*Task prompt:* An exact copy of all the data is required, with pictures left out.

*Dataset section:*

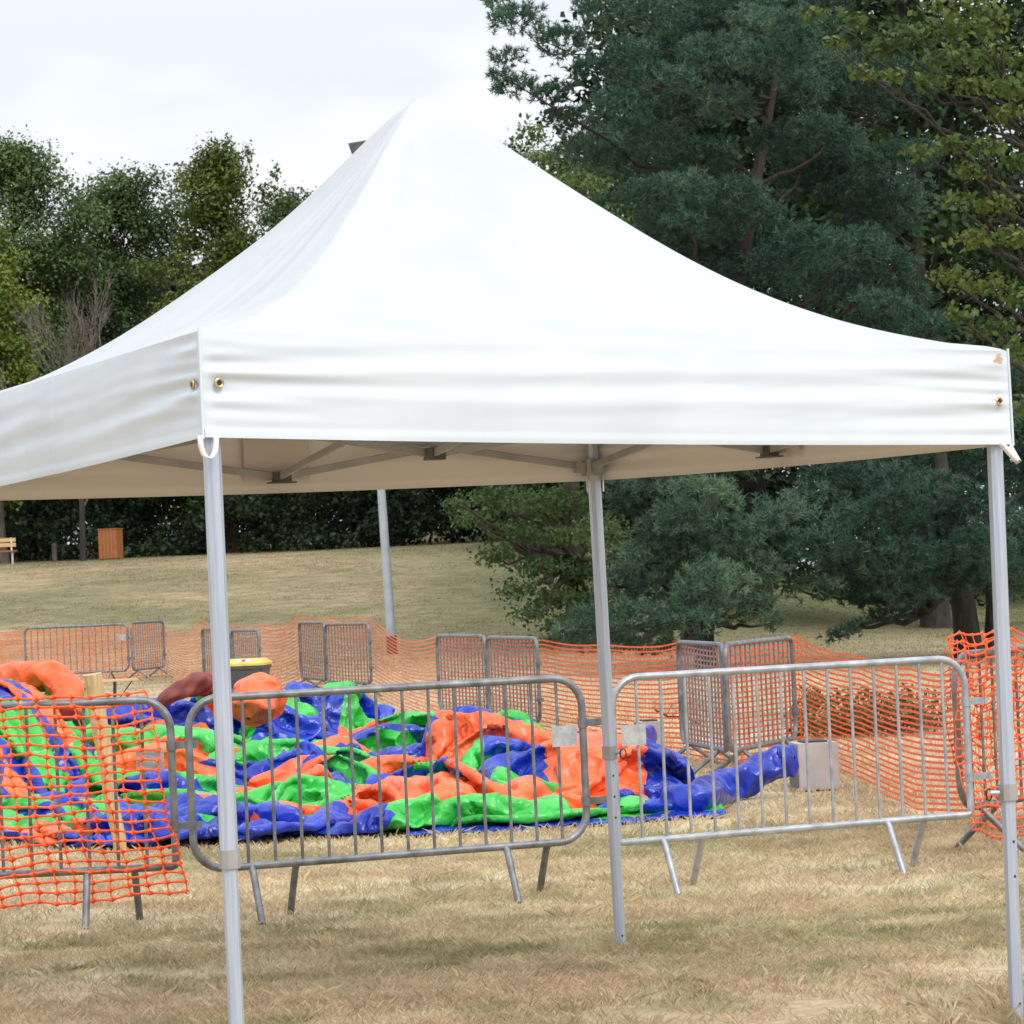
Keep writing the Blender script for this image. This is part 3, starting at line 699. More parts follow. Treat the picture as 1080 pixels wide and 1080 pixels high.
# ================================================================== ORANGE NETTING (real strands)
def netting(name, Pfun, nu, nv, mat_, node=.017, thin=.0055, vthin=.0045, thick=.002, drop=0., sub=1):
    """Pfun(i, j) arrays -> (…,3) positions of the nodes; strands are strips that widen at the nodes"""
    I, J = np.meshgrid(np.arange(nu+1), np.arange(nv+1), indexing='ij')
    P = Pfun(I.astype(float), J.astype(float))
    du = np.gradient(P, axis=0); dv = np.gradient(P, axis=1)
    du /= np.linalg.norm(du, axis=-1, keepdims=True)+1e-9; dv /= np.linalg.norm(dv, axis=-1, keepdims=True)+1e-9
    V = []; Fq = []; cnt = 0
    def strip(A, B, sA, sB, wA, wM, wB):
        nonlocal cnt
        n = A.shape[0]; Mid = (A+B)/2; q1 = A*.78+B*.22; q2 = A*.22+B*.78
        sM = (sA+sB)/2
        rows = []
        for P_, S_, w_ in ((A, sA, wA), (q1, sM, wM*1.15), (q2, sM, wM*1.15), (B, sB, wB)):
            rows += [P_-S_*w_/2, P_+S_*w_/2]
        v = np.stack(rows, 1).reshape(-1, 3); V.append(v)
        b = cnt+np.arange(n)[:, None]*8
        for k in range(3): Fq.append(b+np.array([[2*k, 2*k+1, 2*k+3, 2*k+2]]))
        cnt += n*8
    r_ = rng.uniform(.8, 1.25, P.shape[:2])[..., None]
    A = P[:-1]; B = P[1:]
    strip(A.reshape(-1, 3), B.reshape(-1, 3), dv[:-1].reshape(-1, 3), dv[1:].reshape(-1, 3), (node*r_[:-1]).reshape(-1, 1), thin, (node*r_[1:]).reshape(-1, 1))
    A = P[:, :-1]; B = P[:, 1:]
    strip(A.reshape(-1, 3)+.0006, B.reshape(-1, 3)+.0006, du[:, :-1].reshape(-1, 3), du[:, 1:].reshape(-1, 3), (node*.75*r_[:, :-1]).reshape(-1, 1), vthin, (node*.75*r_[:, 1:]).reshape(-1, 1))
    o = np_mesh(name, np.concatenate(V), np.concatenate(Fq), mat_)
    if thick:
        s = o.modifiers.new('solid', 'SOLIDIFY'); s.thickness = thick; s.offset = 0
    return o
# near mesh over the left barrier
ax = (aR-aL)[:2]; ax = ax/np.linalg.norm(ax); an = np.array([ax[1], -ax[0]])   # an points towards the camera
if an[1] > 0: an = -an
def P_left(I, J):
    nu, nv = 27, 21
    u = I/nu; v = J/nv                                     # v 0 top, 1 bottom
    # right edge slants: top edge ends at pixel 160, bottom edge at 195
    xr = -.115+.155*v+.012*np.sin(v*9)
    x = 2.1+xr-(1-u)*2.42+.012*np.sin(J*1.3+I*.7)*.6
    z = 1.118-.025*np.sin(u*7+.6)*(1-v)-v*1.02-.055*(1-u)*0+.05*np.maximum(0, u-.86)/.14*(1-v)**3
    z = z+.010*np.sin(I*.9+J*.5)+.006*np.sin(I*2.3-J*1.1)-.05*u*0+(.05-.09*(1-u))*v
    off = .035+.02*np.sin(u*11+v*3)+.03*v+.015*np.sin(v*7+u*5)
    w = aL[:2][None, None]+ax*x[..., None]+an*off[..., None]
    return np.concatenate([w, z[..., None]], -1)
o = netting('safety_netting', P_left, 27, 21, M['net'], node=.028, thin=.0095, vthin=.0065)
tag(o, 'bright orange plastic mesh hung over the grey barrier at the left edge', 'safety netting')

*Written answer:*
Keep writing the Blender script for this image. This is part 3, starting at line 699. More parts follow. Treat the picture as 1080 pixels wide and 1080 pixels high.
# ================================================================== ORANGE NETTING (real strands)
def netting(name, Pfun, nu, nv, mat_, node=.017, thin=.0055, vthin=.0045, thick=.002, drop=0., sub=1):
    """Pfun(i, j) arrays -> (…,3) positions of the nodes; strands are strips that widen at the nodes"""
    I, J = np.meshgrid(np.arange(nu+1), np.arange(nv+1), indexing='ij')
    P = Pfun(I.astype(float), J.astype(float))
    du = np.gradient(P, axis=0); dv = np.gradient(P, axis=1)
    du /= np.linalg.norm(du, axis=-1, keepdims=True)+1e-9; dv /= np.linalg.norm(dv, axis=-1, keepdims=True)+1e-9
    V = []; Fq = []; cnt = 0
    def strip(A, B, sA, sB, wA, wM, wB):
        nonlocal cnt
        n = A.shape[0]; Mid = (A+B)/2; q1 = A*.78+B*.22; q2 = A*.22+B*.78
        sM = (sA+sB)/2
        rows = []
        for P_, S_, w_ in ((A, sA, wA), (q1, sM, wM*1.15), (q2, sM, wM*1.15), (B, sB, wB)):
            rows += [P_-S_*w_/2, P_+S_*w_/2]
        v = np.stack(rows, 1).reshape(-1, 3); V.append(v)
        b = cnt+np.arange(n)[:, None]*8
        for k in range(3): Fq.append(b+np.array([[2*k, 2*k+1, 2*k+3, 2*k+2]]))
        cnt += n*8
    r_ = rng.uniform(.8, 1.25, P.shape[:2])[..., None]
    A = P[:-1]; B = P[1:]
    strip(A.reshape(-1, 3), B.reshape(-1, 3), dv[:-1].reshape(-1, 3), dv[1:].reshape(-1, 3), (node*r_[:-1]).reshape(-1, 1), thin, (node*r_[1:]).reshape(-1, 1))
    A = P[:, :-1]; B = P[:, 1:]
    strip(A.reshape(-1, 3)+.0006, B.reshape(-1, 3)+.0006, du[:, :-1].reshape(-1, 3), du[:, 1:].reshape(-1, 3), (node*.75*r_[:, :-1]).reshape(-1, 1), vthin, (node*.75*r_[:, 1:]).reshape(-1, 1))
    o = np_mesh(name, np.concatenate(V), np.concatenate(Fq), mat_)
    if thick:
        s = o.modifiers.new('solid', 'SOLIDIFY'); s.thickness = thick; s.offset = 0
    return o
# near mesh over the left barrier
ax = (aR-aL)[:2]; ax = ax/np.linalg.norm(ax); an = np.array([ax[1], -ax[0]])   # an points towards the camera
if an[1] > 0: an = -an
def P_left(I, J):
    nu, nv = 27, 21
    u = I/nu; v = J/nv                                     # v 0 top, 1 bottom
    # right edge slants: top edge ends at pixel 160, bottom edge at 195
    xr = -.115+.155*v+.012*np.sin(v*9)
    x = 2.1+xr-(1-u)*2.42+.012*np.sin(J*1.3+I*.7)*.6
    z = 1.118-.025*np.sin(u*7+.6)*(1-v)-v*1.02-.055*(1-u)*0+.05*np.maximum(0, u-.86)/.14*(1-v)**3
    z = z+.010*np.sin(I*.9+J*.5)+.006*np.sin(I*2.3-J*1.1)-.05*u*0+(.05-.09*(1-u))*v
    off = .035+.02*np.sin(u*11+v*3)+.03*v+.015*np.sin(v*7+u*5)
    w = aL[:2][None, None]+ax*x[..., None]+an*off[..., None]
    return np.concatenate([w, z[..., None]], -1)
o = netting('safety_netting', P_left, 27, 21, M['net'], node=.028, thin=.0095, vthin=.0065)
tag(o, 'bright orange plastic mesh hung over the grey barrier at the left edge', 'safety netting')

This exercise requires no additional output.